Helen Keller was an American advocate, author, lecturer and political activist. Born in 1880, she contracted an illness when she was 19 months old that lead to her deaf and blindness. Although the illness did not last for a particularly long length of time, the doctors’ description suggest that it may have been meningitis or scarlet fever. When Helen Keller became deaf and blind, she was only able to somewhat communicate with the daughter of the family cook, Martha Washington, who was familiar with her signs. By the time she had turned seven, Helen was able to communicate over 60 signs with her family.

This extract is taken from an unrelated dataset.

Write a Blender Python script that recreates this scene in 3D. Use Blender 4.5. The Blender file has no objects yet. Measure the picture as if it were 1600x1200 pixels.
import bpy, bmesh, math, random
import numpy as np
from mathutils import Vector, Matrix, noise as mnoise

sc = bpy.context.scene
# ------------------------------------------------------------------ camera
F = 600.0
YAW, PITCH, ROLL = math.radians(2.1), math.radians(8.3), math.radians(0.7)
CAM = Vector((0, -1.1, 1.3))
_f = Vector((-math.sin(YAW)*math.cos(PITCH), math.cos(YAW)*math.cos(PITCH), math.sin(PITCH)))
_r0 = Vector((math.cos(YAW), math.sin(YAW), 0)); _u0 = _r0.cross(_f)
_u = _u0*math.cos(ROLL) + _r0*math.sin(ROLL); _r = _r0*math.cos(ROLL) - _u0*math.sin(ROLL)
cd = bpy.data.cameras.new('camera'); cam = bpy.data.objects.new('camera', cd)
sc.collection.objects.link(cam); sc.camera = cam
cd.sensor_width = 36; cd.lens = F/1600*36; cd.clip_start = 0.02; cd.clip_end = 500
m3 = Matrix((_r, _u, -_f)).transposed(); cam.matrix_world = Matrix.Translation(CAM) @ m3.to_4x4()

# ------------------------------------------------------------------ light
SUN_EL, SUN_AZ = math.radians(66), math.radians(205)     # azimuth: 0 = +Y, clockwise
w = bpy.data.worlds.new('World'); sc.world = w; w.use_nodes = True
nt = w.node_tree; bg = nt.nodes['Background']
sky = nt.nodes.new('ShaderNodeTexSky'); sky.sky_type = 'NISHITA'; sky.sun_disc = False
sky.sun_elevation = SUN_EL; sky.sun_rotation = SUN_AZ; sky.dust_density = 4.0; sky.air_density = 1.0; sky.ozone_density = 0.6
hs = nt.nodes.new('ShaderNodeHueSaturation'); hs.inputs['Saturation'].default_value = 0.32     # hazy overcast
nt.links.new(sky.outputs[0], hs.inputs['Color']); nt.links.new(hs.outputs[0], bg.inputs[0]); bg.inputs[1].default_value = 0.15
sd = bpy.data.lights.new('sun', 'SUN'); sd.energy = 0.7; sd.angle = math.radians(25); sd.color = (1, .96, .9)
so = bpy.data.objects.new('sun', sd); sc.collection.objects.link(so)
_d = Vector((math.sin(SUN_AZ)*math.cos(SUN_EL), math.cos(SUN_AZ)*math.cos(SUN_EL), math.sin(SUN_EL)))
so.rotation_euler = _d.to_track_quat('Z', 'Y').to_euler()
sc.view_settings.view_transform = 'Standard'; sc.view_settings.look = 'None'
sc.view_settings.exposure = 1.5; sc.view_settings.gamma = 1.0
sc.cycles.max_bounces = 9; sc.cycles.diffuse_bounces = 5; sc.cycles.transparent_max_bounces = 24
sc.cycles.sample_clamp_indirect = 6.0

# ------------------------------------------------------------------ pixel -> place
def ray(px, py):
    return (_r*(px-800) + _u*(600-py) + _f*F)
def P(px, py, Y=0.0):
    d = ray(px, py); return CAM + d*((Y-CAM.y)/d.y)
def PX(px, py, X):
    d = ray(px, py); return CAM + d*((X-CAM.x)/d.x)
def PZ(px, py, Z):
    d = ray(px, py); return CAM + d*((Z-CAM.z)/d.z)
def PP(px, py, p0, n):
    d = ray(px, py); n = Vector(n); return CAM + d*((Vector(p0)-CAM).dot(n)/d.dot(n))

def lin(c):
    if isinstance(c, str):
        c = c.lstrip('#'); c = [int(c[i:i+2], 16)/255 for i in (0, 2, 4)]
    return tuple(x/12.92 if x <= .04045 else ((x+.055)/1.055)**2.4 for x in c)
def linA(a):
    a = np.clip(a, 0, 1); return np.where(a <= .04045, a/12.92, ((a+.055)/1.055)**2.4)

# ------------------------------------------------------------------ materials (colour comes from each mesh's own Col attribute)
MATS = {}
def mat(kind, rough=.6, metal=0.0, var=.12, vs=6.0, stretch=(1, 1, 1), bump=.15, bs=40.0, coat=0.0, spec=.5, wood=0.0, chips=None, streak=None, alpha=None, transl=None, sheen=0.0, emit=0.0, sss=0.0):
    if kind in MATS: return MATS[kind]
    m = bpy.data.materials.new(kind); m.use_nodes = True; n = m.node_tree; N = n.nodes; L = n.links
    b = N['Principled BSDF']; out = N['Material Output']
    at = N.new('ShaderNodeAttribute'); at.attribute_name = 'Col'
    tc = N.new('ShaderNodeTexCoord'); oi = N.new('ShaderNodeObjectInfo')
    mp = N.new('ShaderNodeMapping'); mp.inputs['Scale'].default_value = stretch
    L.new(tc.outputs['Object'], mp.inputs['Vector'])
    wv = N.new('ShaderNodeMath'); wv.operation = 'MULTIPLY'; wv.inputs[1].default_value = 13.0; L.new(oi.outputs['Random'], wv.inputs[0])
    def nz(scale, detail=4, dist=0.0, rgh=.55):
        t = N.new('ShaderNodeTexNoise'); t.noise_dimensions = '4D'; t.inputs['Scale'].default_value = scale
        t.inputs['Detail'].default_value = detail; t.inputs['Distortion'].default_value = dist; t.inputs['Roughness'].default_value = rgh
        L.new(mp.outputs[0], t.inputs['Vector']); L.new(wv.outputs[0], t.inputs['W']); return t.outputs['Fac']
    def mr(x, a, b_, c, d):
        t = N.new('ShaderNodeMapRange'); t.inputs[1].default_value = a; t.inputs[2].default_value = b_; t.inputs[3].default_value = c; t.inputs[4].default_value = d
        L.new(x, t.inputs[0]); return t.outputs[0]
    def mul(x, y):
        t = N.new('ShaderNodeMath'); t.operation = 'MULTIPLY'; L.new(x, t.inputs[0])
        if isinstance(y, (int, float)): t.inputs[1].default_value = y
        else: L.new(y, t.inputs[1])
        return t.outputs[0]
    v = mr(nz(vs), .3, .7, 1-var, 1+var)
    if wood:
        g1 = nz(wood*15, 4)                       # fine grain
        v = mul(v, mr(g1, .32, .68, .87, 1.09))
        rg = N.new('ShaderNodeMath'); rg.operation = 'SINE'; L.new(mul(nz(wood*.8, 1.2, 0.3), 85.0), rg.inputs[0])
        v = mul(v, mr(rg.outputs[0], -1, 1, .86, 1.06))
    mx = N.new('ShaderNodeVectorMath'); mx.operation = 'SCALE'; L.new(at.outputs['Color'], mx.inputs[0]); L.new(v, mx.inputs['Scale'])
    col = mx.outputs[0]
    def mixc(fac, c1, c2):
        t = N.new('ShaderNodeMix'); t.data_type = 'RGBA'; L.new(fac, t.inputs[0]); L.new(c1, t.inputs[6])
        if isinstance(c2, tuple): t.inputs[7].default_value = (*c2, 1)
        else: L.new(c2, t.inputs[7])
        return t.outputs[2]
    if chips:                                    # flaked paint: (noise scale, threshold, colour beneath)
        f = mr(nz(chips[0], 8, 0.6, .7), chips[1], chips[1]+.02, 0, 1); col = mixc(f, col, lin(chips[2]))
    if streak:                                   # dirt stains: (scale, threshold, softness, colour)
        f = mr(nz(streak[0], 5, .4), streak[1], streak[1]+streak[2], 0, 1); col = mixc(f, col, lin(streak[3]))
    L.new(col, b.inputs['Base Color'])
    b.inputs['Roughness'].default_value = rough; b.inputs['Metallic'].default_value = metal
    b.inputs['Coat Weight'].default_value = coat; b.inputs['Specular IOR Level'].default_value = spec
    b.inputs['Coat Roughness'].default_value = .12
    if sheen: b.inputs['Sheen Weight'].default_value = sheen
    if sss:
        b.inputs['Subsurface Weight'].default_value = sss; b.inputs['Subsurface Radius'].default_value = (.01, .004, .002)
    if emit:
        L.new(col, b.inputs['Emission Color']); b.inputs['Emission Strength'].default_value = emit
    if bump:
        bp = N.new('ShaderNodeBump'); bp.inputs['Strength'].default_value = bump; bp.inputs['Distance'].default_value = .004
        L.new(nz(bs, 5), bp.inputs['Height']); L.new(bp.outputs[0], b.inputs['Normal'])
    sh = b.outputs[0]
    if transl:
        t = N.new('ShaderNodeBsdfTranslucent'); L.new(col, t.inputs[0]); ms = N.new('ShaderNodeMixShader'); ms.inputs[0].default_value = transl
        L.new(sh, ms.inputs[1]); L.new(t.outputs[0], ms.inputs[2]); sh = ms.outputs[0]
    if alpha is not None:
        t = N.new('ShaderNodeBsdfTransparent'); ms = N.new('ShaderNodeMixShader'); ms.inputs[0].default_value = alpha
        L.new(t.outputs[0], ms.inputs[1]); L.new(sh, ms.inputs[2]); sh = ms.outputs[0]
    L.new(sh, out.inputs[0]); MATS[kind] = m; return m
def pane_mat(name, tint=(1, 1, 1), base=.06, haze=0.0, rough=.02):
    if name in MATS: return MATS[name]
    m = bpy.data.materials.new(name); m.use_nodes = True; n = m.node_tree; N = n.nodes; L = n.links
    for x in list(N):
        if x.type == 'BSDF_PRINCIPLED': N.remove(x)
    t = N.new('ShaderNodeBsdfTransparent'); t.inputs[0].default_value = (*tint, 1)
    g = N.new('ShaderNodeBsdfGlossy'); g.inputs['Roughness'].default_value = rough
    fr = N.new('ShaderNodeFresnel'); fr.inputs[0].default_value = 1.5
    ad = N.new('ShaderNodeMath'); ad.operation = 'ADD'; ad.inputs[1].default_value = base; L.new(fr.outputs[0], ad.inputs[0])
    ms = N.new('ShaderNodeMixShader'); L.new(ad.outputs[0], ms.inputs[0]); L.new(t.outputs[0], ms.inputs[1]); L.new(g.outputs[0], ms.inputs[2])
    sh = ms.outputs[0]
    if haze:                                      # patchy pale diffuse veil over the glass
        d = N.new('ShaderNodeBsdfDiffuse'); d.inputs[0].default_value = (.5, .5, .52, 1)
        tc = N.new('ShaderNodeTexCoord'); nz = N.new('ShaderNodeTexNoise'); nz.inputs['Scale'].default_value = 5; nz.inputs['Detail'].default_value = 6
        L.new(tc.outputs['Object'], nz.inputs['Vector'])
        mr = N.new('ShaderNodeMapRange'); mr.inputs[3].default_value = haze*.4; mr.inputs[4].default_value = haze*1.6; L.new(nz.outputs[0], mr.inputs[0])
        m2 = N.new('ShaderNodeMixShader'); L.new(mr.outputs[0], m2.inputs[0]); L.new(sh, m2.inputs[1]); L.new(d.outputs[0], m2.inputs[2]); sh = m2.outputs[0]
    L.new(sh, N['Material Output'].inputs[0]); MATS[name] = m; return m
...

Anne Sullivan was the teacher that was able to break through the nearly complete lack of language, so that Helen could learn how to effectively communicate with others, despite her disabilities. She attended a series of schools for the blind and deaf, including the Perkins Institute, Wright-Humason, Horace Mann School, the Cambridge School for Young Ladies and Radcliffe College. Helen Keller was the first deaf and blind person to earn a Bachelor of Arts degree. Helen Keller was also a prolific author, was well-travelled and was very outspoken in regards to her opposition to war. She also campaigned for a number of causes including workers’ rights and women’s suffrage.

Helen Keller spent the last years of her life in her home. In 1961, she suffered a series of strokes and in 1964, she was awarded with the Presidential Medal of Freedom—one of the top two United States’ civilian honors. In 1965 at the New York World’s Fair, they elected her to the National Women’s Hall of Fame. After raising funds in much of her later life for the American Foundation for the Blind, she passed away in her sleep on June 1, 1968.